Monday, 11 November 2013

In defence of Blackadder

Paxman, in his recent "Newsnight" argument with Tristram Hunt, revealed little understanding of the mechanics and  difficulties involved in modern-day teaching, so it was no surprise to read that he regards using TV programmes, like Blackadder, to improve the understanding of schoolchildren studying World War One as "astonishing".Presumably, he would prefer schools to buy his book on the war, what with him being an authority on the subject and a distinguished historian??
      More worrying, of course, is that Andrew Murrison, one of Cameron`s chief advisors on the war-fest being planned to commemorate the centenary of the war, thinks Blackadder and similar productions have "left the British public with little understanding of the first world war". Whetting interest, as Barbara Ellen correctly says, is an important starting point in most learning, and Blackadder serves this purpose well. But it does more, too, emphasising the futility of the conflict and the cluelessness of the privately-educated officer class, and this, presumably, is the real reason for government objections. Evidently, we are to be re-educated, our history is to be re-written; volunteers were not told lies about the likely duration of the fighting,millions of lives were not wasted, there was no war of attrition, officers were not so blind to the slaughter their decisions caused for them to repeat mistakes time and time again, and fighting the war was essential if our civilisation was to be preserved, like all wars since, and, doubtlessly, in the future.

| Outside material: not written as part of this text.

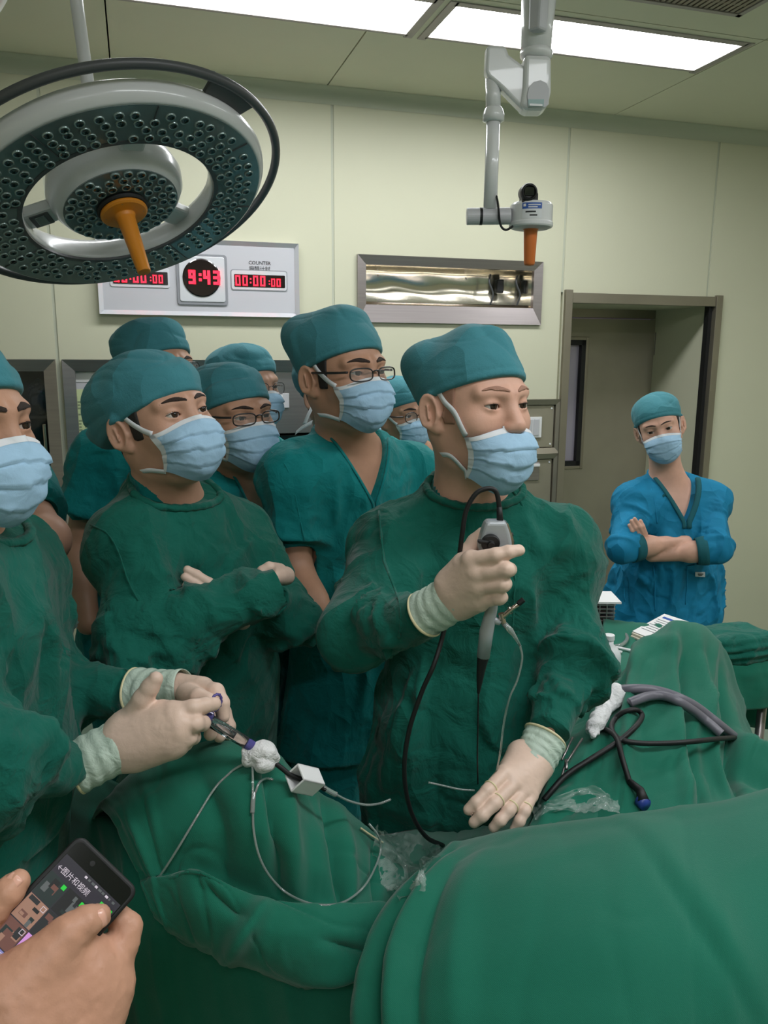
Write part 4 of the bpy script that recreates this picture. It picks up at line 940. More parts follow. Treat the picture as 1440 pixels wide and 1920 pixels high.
        def base(p):
            d = np.maximum(tor(p), zend - p[:, 2])
            if trousers:
                for sg in (1, -1):
                    hj = s.hip + s.T[:, 0] * sg * .08 + V(0, 0, .02); d = smin(d, np.maximum(rc(p, hj, V(hj[0], hj[1], .1), .108, .09), .06 - p[:, 2]), .04)
            for a in s.arms:
                sh, el, wr = [np.asarray(q, float) for q in a[:3]]
                if kind == 'gown':
                    d = smin(d, rc(p, sh, el, sleeve[0], sleeve[1]), kup)
                    cu_ = wr + nrm(el - wr) * .01; d = smin(d, np.maximum(rc(p, el, cu_, sleeve[1], sleeve[2]), (p - cu_.astype(np.float32)) @ nrm(cu_ - el).astype(np.float32) - .0), kfore)
                else:
                    e_ = sh + (el - sh) * (end or .62); u = nrm(el - sh).astype(np.float32)
                    d = smin(d, smax(rc(p, sh, sh + (el - sh) * (end or .62) * 1.25, sleeve[0], sleeve[1]), (p - e_.astype(np.float32)) @ u, .006), kup)
            if extra is not None: d = extra(p, d)
            return d
        def f(p):
            d = base(p); cut = ncut(p)
            if vneck:                               # V opening: a wedge in front of the chest
                q = (p - N) @ T; w0, dep = vneck; wl = w0 * np.clip(1 + (q[:, 2] - .02) / dep, 0, 1.3); wedge = np.maximum(np.abs(q[:, 0]) - wl, -q[:, 1] + .0); cut = np.minimum(cut, np.maximum(wedge * .8, -(q[:, 2] + dep + .02)))
            return smax(d, -cut, .006)
        pts = np.array([s.A1, s.A2, s.hip + .25, s.hip - .25] + [np.asarray(q) for a in s.arms for q in a[:(3 if kind == 'gown' else 2)]]); lo, hi = pts.min(0) - .13, pts.max(0) + .13; lo[2] = (.05 if trousers else zend - .01); hi[2] = s.N[2] + .06
        if hasattr(extra, 'box'): lo = np.minimum(lo, extra.box[0]); hi = np.maximum(hi, extra.box[1])
        v, q = surf(f, lo, hi, h, 1); gr = grad(f, v, .004); lim = np.where(np.abs(pmap(base, v)) < .004, .005, -1.0)
        # folds: rings and diagonals on the sleeves, long pulls on the trunk
        tl = (v - s.M) @ s.T; dist = [np.maximum(tor(v), 0) + .004]; disp = [fold(tl, seed, (11, 11, 2.6), amp, .8) + .6 * fold(tl + .3 * tl[:, [2, 0, 1]], seed + 3, (5, 5, 7), amp * .8, .9)]
        disp[0] = disp[0] * np.clip((.04 - tl[:, 2]) / .10, .4, 1)
        for i, a in enumerate(s.arms):
            sh, el, wr = [np.asarray(x, float) for x in a[:3]]
            for j, (p0, p1, r0, r1) in enumerate(((sh, el, sleeve[0], sleeve[1]), (el, wr, sleeve[1], sleeve[2]))):
                ax = p1 - p0; L = np.linalg.norm(ax); ax = ax / L; t = (v - p0) @ ax; rd = v - p0 - t[:, None] * ax; rn = rd / (np.linalg.norm(rd, axis=1)[:, None] + 1e-6)
                tt_ = np.clip(t / L, -.15, 1.1); c = np.stack([t * (armf[0] if j == 0 else armf[1] * 1.6), (rn @ s.T[:, 0]) * .55 + t * 2, (rn @ s.T[:, 2]) * .55 + t * 3], 1)
                k_ = (.5 + 1.1 * np.exp(-((tt_ - (1 if j == 0 else 0)) / .35) ** 2)) * (np.clip((tt_ + .05) / .4, .3, 1) if j == 0 else 1); disp.append(fold(c, seed + 7 * i + 3 * j, (1, 1, 1), amp * .85, .75) * k_ + fold(c, seed + 2 + 7 * i, (2.2, 1.6, 1.6), amp * .4, 1)); dist.append(np.abs(rc(v, p0, p1, r0, r1)) + .0)
                if kind != 'gown': break
        dist = np.stack(dist, 1); w = np.exp(-(dist / .018) ** 2) + 1e-6; w /= w.sum(1)[:, None]; dsp = (np.stack(disp, 1) * w).sum(1)
        nd = np.abs(ncut(v)); dsp *= np.clip(nd / .03, .1, 1)
        if vneck:
            qq = (v - s.N) @ s.T; wl = vneck[0] * np.clip(1 + (qq[:, 2] - .02) / vneck[1], 0, 1.3); dsp *= np.where(qq[:, 1] > 0, np.clip(np.abs(np.abs(qq[:, 0]) - wl) / .025, .1, 1), 1)
        for a in s.arms:
            sh, el, wr = [np.asarray(x, float) for x in a[:3]]; ep = (wr + nrm(el - wr) * .01) if kind == 'gown' else sh + (el - sh) * (end or .62); ed = nrm(el - wr) if kind == 'gown' else nrm(sh - el)
            near = np.linalg.norm(v - ep, axis=1) < .13; dsp = np.where(near, dsp * np.clip(((v - ep) @ ed) / .05, .06, 1), dsp)
        dsp = dsp * np.clip((v[:, 2] - zend) / .06, .1, 1) if not trousers else dsp * np.where(v[:, 2] > zend - .02, np.clip((v[:, 2] - zend) / .05, .1, 1), .4)
        v = v + gr * np.maximum(dsp, -.014)[:, None]; s.gf = f; s.gbase = base
        tin = s.torso(-.012)
        def inner(p):
            d = tin(p)
            for a in s.arms:
                d = np.minimum(d, rc(p, a[0], a[1], .053, .044))
                if kind == 'gown': d = np.minimum(d, rc(p, a[1], a[2], .046, .029))
            return smin(d, s.neck(p), .05)
        v = v.astype(np.float32)
        for _ in range(2): v = (v + grad(inner, v, .003) * np.maximum(lim - inner(v), 0)[:, None] * (lim > 0)[:, None]).astype(np.float32)
        o = s.part(name, v, q, m, smooth=True); s.gown = o
        if not vneck: s.collar(m, nr)
        else:
            for sg in (1, -1):
                z = np.linspace(.035, -vneck[1] + .0, 16); x = vneck[0] * np.clip(1 + (z - .02) / vneck[1], 0, 1.3) * sg + sg * .004
                o3 = s.N + np.stack([x, np.full(16, .30), z], 1) @ s.T.T; c = cast(base, o3, np.tile(-s.T[:, 1], (16, 1)), .6, .001)
                mb = MB().tube(c, .0042, 8, flat=.7); s.part('neckline', mb.v, mb.f, m, o, smooth=True)
        return o
    def inner(s, m, nr=.071, dep=.10):               # the shirt worn under the gown, seen inside its neck
        tor = s.torso(-.005); T = s.T.astype(np.float32); nc = (s.N + s.T[:, 1] * .012).astype(np.float32)
        def f(p):
            q = (p - nc) @ T; d = smin(tor(p), s.neck(p, .004), .03); rad = np.sqrt(q[:, 0] ** 2 + (q[:, 1] / 1.08) ** 2)
            w = np.maximum(np.abs(q[:, 0]) - .058 * np.clip(1 + (q[:, 2] - .015) / dep, 0, 1.4), -q[:, 1]); d = np.maximum(d, -w * .8)
            return np.maximum(np.maximum(d, rad - nr - .020), np.maximum(q[:, 2] - .050 + .30 * q[:, 1], -.12 - q[:, 2]))
        v, q = surf(f, s.N - .12, s.N + .10, .0035, 1); s.part('scrub_shirt', v, q, m, smooth=True)
    def collar(s, m, nr, th=.0075):
        a = np.linspace(0, 2 * math.pi, 73); tx, ty = s.T[:, 0], s.T[:, 1]; nc = s.N + ty * .012; rho = np.linspace(nr + .03, .035, 70); c = []
        for t in a:
            dr_ = tx * math.cos(t) + ty * math.sin(t) * 1.05; pp = nc + np.outer(rho, dr_); pp[:, 2] = s.N[2] + .040 - .42 * rho * math.sin(t) * 1.05; d = s.gbase(pp.astype(np.float32)); k = int(np.argmax(d < 0)) if (d < 0).any() else 35
            c.append(pp[max(k, 7)])
        c = np.array(c)
        c[-1] = c[0]
        for _ in range(3): c[1:-1] = (c[:-2] + 2 * c[1:-1] + c[2:]) / 4
        mb = MB().tube(c, th * (1 + .12 * np.sin(a * 23)), 8, caps=False); s.part('collar', mb.v, mb.f, m, s.gown, smooth=True)
    def seam(s, pts, f=None, r=.0022, m=None, name='seam', dirn=None, bumpy=True):
        """stitched seam: world points pushed onto the garment along dirn"""
        c = spline(pts, 10); d = np.tile(nrm(dirn if dirn is not None else -s.T[:, 1]), (len(c), 1)); q = cast(f or s.gf, c - d * .25, d, .6, .001); ok = np.abs((f or s.gf)(q.astype(np.float32))) < .006; q = q[ok]
        if len(q) < 4: return None
        rr = r * (1 + (.35 * np.sin(np.arange(len(q)) * 2.1) if bumpy else 0)); mb = MB().tube(q, rr, 6); return s.part(name, mb.v, mb.f, m or s.gown.data.materials[0], s.gown, smooth=True)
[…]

     Politicians are already competing with each other in their efforts to persuade the electorate in the genuineness of their patriotism and the sincerity of their emotions, and the Tories will be patronisingly expecting everyone to forget that, in the interests of their ideology, they have destroyed our welfare state.They just don`t get it, as they are even suggesting a football match be played, like the one at Christmas 1914, where, after the troops fraternised, sharing photographs and such like, a game was played, illustrating completely the futility of the war the politicians did so little to prevent.